Il est certain que le bokmål ( autrefois riksmål ) est quelque peu composite ; il n´empêche que c´est dans cette langue que la plupart des grands écrivains norvégiens se sont exprimés, y compris Ibsen. Il ne pouvait ignorer les recherches du linguiste Yvar Aasen ( 1813-1896 ), qui a tenté de reconstituer la langue "originale" norvégienne. Ce qui a donné ce que l´on appelle aujourd´hui le néo-norvégien ( = nynorsk, autrefois landsmål ).  P.A Munch ( 1810-1863 ), historien et archéologue de renom qui a exercé une influence profonde sur le mouvement littéraire de son temps, en particulier sur Ibsen et Bjørnson, a largement encouragé les efforts d´Ivar Aasen.
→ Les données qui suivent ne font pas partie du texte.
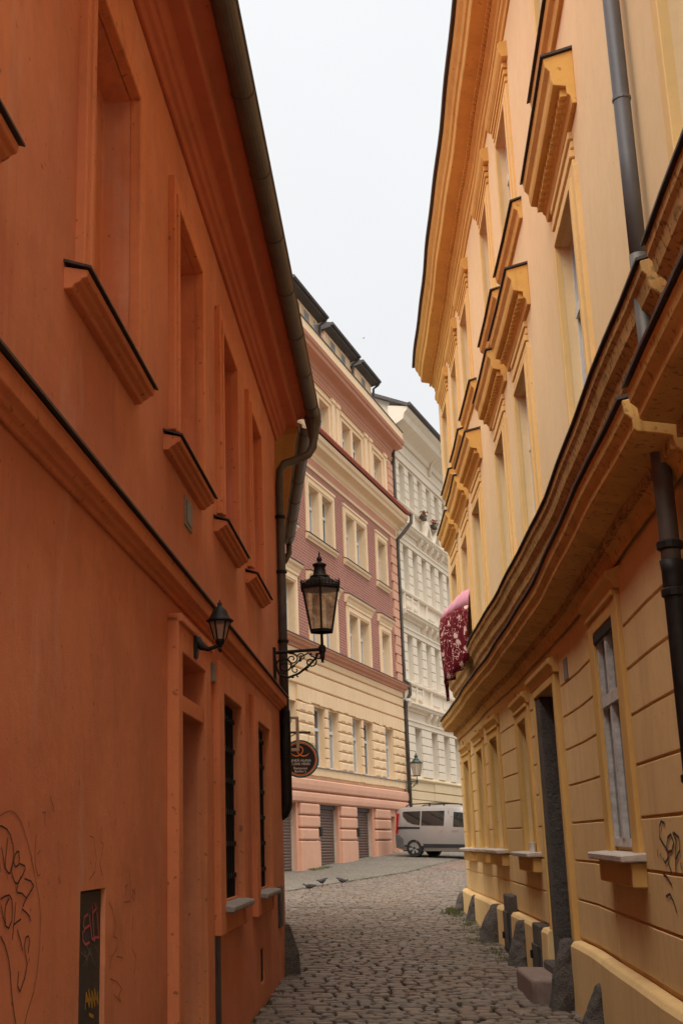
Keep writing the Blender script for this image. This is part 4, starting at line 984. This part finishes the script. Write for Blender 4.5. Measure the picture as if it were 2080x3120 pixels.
# small porch lamp over the orange doorway
pl = thing('porch_lamp', FL(-2.92, .065, 2.78), 'small black carriage lamp on curved arm above the orange house door', 'wall lamp')
c = FL(-2.92, .225, 2.79)
MB(FL).sweep([(.06, 2.69), (.08, 2.70), (.088, 2.77), (.08, 2.85), (.06, 2.86)], -2.965, -2.875).build('wall_plate', 'iron', pl, bevel=.004)
MB(FL).tube([(-2.92, .075, 2.81), (-2.92, .11, 2.765), (-2.92, .15, 2.75), (-2.92, .20, 2.765), (-2.92, .225, 2.785)], [.034, .022, .015, .012, .016], 8).build('arm', 'iron', pl, smooth=True)
MB().lathe(c, [(.006, -.06), (.014, -.045), (.008, -.03), (.022, -.01), (.03, .005), (.03, .02)], 10).build('socket', 'iron', pl)
for j in range(6):
    a0, a1 = j * math.pi / 3, (j + 1) * math.pi / 3
    q = lambda a, r, z: (c[0] + r * math.cos(a), c[1] + r * math.sin(a), c[2] + z)
    MB().poly(q(a0, .035, .02), q(a1, .035, .02), q(a1, .066, .135), q(a0, .066, .135)).build('glass_panel', 'lampglass2', pl)
    MB().tube([q(a0, .036, .02), q(a0, .068, .137)], .005, 5).build('rib', 'iron', pl)
MB().lathe(c, [(.084, .13), (.088, .138), (.07, .15), (.055, .175), (.045, .20), (.02, .225), (.012, .23), (.016, .245), (.006, .255), (.003, .27)], 12).build('lamp_roof', 'iron', pl, smooth=True)

# ------------------------------------------------------------------ hanging restaurant sign and empty frame
def disc(m, c, r0, r1, y, n=48):
    for j in range(n):
        a0, a1 = 2 * math.pi * j / n, 2 * math.pi * (j + 1) / n
        q = lambda a, r: (c[0] + r * math.cos(a), y, c[2] + r * math.sin(a))
        m.poly(q(a0, r1), q(a1, r1), q(a1, r0), q(a0, r0))
    return m
sc_ = (2.12, 20.05, 2.86); KS = 1.27; RS = .236 * KS
sg = thing('hanging_sign', sc_, 'round black restaurant sign with orange rings hanging beside the corner downpipe', 'sign')
m = MB(); n = 48
i0 = []; i1 = []
for j in range(n):
    a = 2 * math.pi * j / n
    m.V.append((sc_[0] + RS * math.cos(a), sc_[1] - .012, sc_[2] + RS * math.sin(a))); m.V.append((sc_[0] + RS * math.cos(a), sc_[1] + .012, sc_[2] + RS * math.sin(a)))
for j in range(n): q = (j + 1) % n; m.F.append([2 * j, 2 * q, 2 * q + 1, 2 * j + 1])
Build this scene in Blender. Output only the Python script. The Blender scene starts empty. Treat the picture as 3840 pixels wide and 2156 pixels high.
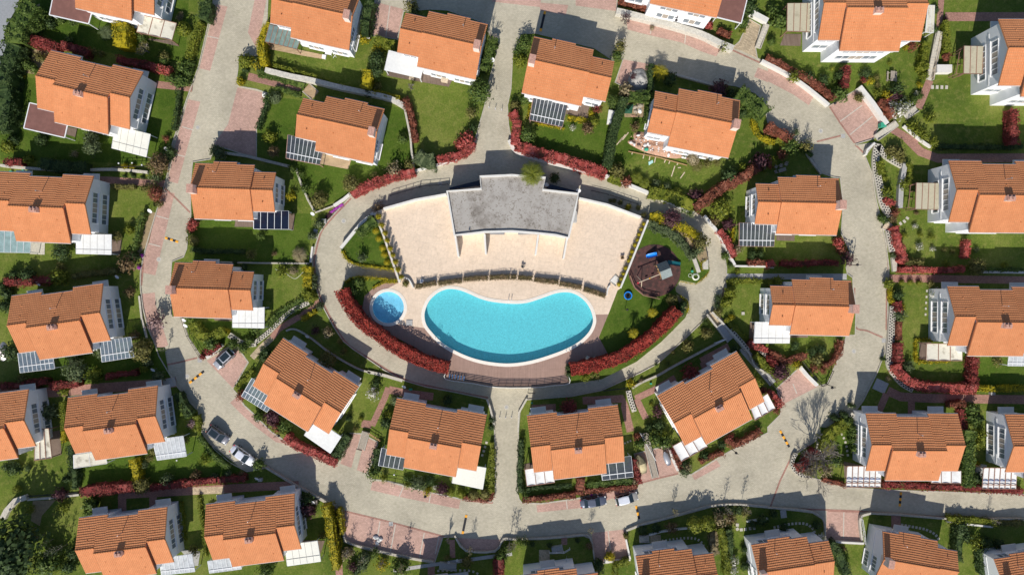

Il n´empêche que P.A. Munch a quelque peu été décu du résultat. Ibsen s´est confronté lui aussi au néo-norvégien, notamment dans Peer Gynt. A ma connaissance, pour citer le grand et incontournable spécialiste des Sagas islandaises, des Vikings, d´Ibsen et de partiquement toute la littérature scandinave et nordique Régis Boyer, Ibsen ne s´est jamais servi du néo-norvégien qu´à des fins parodiques. Le norvégien issu du danois est peut-être composite, mais le néo-norvégien lui a toujours semblé artificiel.

A défaut d´être clos, le débat semble aujourd´hui apaisé. Mais se mesurer à sa langue est le problème majeur de tout écrivain. Plus encore en Norvège qu´ailleurs.